Японская социология во многом обязана своим появлением заимствованию достижений западной социальной мысли. Напомним, что первые кафедры социологии были основаны в США: в 1876 г. – в Йельском университете, в 1892 г. – в Чикагском университете. Третья в мире социологическая кафедра была образована в Токийском императорском университете в 1893 г. Напомним, что вторая половина XIX века была в Японии временем так называемой реставрации, или эпохи Мэйдзи, когда начали интенсивно формулироваться научные принципы. До этого любое познание мира осуществлялось в рамках господствовавшей буддийско-конфуцианской традиции, теоретическая же мысль и дискурсивное знание не развивались вообще. Лишь с 1868 г., когда на смену военно-феодальной диктатуре пришло в меру прогрессивное правительство во главе с императором Мэйдзи, в жизни японцев стали совершаться перемены. Закончилась двухвековая изоляция страны от мира, поддерживавшаяся силой военных диктаторов – сёгунов.
Япония встала на капиталистический путь развития, взяв в качестве ориентиров политическую организацию, юридическую систему и экономическую структуру западных государств. Почти с нуля создавалась современная промышленность (кораблестроение, производство цемента, хлопка и т. д.). «Невозможно отрицать того обстоятельства, – пишет японский учёный Иэнага Сабуро, – что модернизация японского общества внешне представляла собой процесс заимствования западной культуры»[132] (курсив наш. – А. Л., Е. С.). Но что же определяло духовную жизнь Страны восходящего солнца до её встречи с западной цивилизацией?Духовную жизнь страны определяла тогда национальная духовная традиция, которая и сегодня продолжает оставаться в Японии важным фактором общественной жизни.[133]
Живучесть традиции в нынешних условиях обусловлена информативностью и «всеохватностью» категориального комплекса, который сформировался в Японии на основе синтоизма, буддизма, а также конфуцианства и даосизма. Этот своеобразный религиозно-мировоззренческий сплав веками определял самоощущение каждого японца, его отношение к миру, характер отношений между людьми, субординацию в семье и государстве.Особо подчеркнём, что вышеуказанные учения носили «неличностную окраску»: их целью было избавление человека от его вторичного я
во имя выявления изначальной природы. Китайские учения призывали к преодолению личного во имя всеобщего.

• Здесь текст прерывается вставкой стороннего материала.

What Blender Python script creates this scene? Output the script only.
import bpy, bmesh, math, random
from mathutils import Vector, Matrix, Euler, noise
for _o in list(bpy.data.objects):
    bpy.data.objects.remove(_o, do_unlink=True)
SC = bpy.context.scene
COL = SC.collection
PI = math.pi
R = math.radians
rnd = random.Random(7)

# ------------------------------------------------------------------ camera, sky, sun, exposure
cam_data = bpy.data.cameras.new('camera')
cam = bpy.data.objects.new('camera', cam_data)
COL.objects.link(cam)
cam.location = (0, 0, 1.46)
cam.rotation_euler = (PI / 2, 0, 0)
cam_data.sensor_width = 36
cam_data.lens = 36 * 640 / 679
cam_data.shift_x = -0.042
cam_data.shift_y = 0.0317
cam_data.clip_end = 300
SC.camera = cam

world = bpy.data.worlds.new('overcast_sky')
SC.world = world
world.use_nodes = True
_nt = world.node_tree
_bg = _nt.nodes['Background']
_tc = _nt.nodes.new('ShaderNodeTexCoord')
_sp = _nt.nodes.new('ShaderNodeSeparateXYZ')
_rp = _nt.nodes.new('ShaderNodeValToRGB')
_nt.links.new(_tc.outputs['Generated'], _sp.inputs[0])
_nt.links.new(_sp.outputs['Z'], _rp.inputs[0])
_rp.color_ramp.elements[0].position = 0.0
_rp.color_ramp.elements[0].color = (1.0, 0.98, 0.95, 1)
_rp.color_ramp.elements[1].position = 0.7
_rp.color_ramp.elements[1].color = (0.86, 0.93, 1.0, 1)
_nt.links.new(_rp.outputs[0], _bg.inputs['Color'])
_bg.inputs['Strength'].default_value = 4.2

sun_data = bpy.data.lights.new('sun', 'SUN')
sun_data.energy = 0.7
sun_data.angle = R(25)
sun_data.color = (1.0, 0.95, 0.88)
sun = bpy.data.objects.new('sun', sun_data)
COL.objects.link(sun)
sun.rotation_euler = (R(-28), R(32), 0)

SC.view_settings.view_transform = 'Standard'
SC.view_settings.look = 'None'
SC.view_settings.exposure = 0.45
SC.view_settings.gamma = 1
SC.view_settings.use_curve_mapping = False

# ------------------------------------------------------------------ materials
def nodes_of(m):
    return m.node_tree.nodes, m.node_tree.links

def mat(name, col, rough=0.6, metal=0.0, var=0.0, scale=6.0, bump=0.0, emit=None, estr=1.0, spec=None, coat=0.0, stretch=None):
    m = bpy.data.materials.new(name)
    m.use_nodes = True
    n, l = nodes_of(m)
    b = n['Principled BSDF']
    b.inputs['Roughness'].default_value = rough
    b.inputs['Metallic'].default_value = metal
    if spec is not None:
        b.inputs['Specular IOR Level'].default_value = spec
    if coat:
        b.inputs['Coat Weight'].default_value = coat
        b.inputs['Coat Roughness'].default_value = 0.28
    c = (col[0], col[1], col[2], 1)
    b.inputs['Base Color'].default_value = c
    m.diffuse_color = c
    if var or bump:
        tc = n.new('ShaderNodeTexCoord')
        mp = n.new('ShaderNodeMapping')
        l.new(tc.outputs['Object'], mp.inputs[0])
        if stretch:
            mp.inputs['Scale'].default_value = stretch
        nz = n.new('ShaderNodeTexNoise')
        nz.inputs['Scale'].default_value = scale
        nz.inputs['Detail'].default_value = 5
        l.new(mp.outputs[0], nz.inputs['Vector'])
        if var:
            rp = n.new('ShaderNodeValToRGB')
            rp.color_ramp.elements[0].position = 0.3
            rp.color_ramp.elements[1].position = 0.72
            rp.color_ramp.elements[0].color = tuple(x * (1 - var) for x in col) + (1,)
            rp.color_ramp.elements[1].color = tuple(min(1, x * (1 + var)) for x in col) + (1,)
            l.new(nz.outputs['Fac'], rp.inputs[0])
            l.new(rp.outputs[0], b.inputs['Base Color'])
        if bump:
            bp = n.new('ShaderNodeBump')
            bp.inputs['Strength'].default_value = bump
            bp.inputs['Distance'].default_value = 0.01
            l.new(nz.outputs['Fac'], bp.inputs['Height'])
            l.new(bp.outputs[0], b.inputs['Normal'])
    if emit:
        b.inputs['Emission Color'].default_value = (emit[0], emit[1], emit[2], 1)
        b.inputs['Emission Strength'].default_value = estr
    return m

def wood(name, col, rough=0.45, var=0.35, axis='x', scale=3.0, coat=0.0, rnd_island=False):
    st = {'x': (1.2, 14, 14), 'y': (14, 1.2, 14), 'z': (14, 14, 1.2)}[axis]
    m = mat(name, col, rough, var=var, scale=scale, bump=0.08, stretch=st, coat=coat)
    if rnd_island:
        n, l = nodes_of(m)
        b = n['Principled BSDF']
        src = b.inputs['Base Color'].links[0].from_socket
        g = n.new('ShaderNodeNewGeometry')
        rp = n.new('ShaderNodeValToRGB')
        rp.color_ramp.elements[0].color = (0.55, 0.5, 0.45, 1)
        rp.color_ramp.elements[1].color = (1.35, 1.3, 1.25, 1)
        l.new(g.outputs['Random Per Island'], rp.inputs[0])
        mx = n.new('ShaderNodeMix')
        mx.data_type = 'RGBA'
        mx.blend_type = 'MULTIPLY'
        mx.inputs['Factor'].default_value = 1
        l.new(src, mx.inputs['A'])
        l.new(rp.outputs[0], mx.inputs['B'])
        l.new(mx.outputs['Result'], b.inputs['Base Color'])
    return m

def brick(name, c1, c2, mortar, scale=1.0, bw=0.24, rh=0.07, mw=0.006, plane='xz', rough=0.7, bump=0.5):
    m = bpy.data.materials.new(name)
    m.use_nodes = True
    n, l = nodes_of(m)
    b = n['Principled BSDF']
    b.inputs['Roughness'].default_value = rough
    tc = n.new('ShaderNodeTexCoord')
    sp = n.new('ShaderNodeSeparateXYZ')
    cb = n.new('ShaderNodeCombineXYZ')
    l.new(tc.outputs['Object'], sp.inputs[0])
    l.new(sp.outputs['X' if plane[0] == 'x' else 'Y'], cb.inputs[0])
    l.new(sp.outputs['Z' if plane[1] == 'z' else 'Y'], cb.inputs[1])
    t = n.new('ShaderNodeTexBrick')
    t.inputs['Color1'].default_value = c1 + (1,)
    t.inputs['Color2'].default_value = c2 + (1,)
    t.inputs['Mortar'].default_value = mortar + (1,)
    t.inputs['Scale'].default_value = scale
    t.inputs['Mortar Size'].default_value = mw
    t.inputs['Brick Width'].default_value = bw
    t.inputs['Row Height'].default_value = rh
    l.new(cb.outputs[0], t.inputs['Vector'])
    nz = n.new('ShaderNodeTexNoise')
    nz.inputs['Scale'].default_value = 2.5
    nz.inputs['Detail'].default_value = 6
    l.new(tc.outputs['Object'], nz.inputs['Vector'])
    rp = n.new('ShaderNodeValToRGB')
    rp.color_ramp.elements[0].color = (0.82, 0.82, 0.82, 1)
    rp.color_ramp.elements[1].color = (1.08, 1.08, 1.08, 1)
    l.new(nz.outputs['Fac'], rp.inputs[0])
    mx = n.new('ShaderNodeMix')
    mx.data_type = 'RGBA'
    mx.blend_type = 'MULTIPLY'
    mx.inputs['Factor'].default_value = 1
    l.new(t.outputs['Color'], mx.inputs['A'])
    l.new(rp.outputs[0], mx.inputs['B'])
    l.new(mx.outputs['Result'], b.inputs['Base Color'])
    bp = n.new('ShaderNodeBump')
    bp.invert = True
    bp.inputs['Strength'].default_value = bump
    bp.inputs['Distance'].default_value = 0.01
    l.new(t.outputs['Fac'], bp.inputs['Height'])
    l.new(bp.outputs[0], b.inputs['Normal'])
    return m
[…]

В буддизме идея нирваны, символизирующая освобождение от страданий, была тесно связана с идеей освобождения индивида от его личного я.Синтоизм (от яп. синто –
путь богов) представлял собой совокупность магических обрядов и мифических преданий, отражавших жизнь родового общества Японии. Это по сути пантеистическое мировоззрение привело японцев к одухотворяющему взгляду на вселенную. «В архаическом синтоистском сознании мир был безграничен и слит с человеком. Всё, обладавшее необычайной силой или красотой, или формой, было предметом поклонения божествам-ками. Список ками бесконечен: внушающая благоговение гора, скала причудливой формы, стремительный горный поток, столетнее дерево».[134] В синтоистской картине создания мира отсутствует описание сотворения человека. Это обстоятельство, на наш взгляд, иллюстрирует принципиально неантропоцентрический характер национальной духовной традиции японцев. Ощущение нерасторжимой слитности с окружающим миром, сохраняющееся у японцев вплоть до сегодняшнего времени, во многом определяет их относительно безбоязненное отношение к смерти (как к очередной форме растворения в природе), а также культивирование черт «неличностности». В наши дни японцы воспринимают синтоизм как нечто принадлежащее только их собственному, японскому, миру и составляющее неразрывную часть их естественного окружения – среды, в которой они живут и действуют. Через синтоистские представления на протяжении всей истории японской цивилизации формировались особые, уникальные черты культуры Страны восходящего солнца.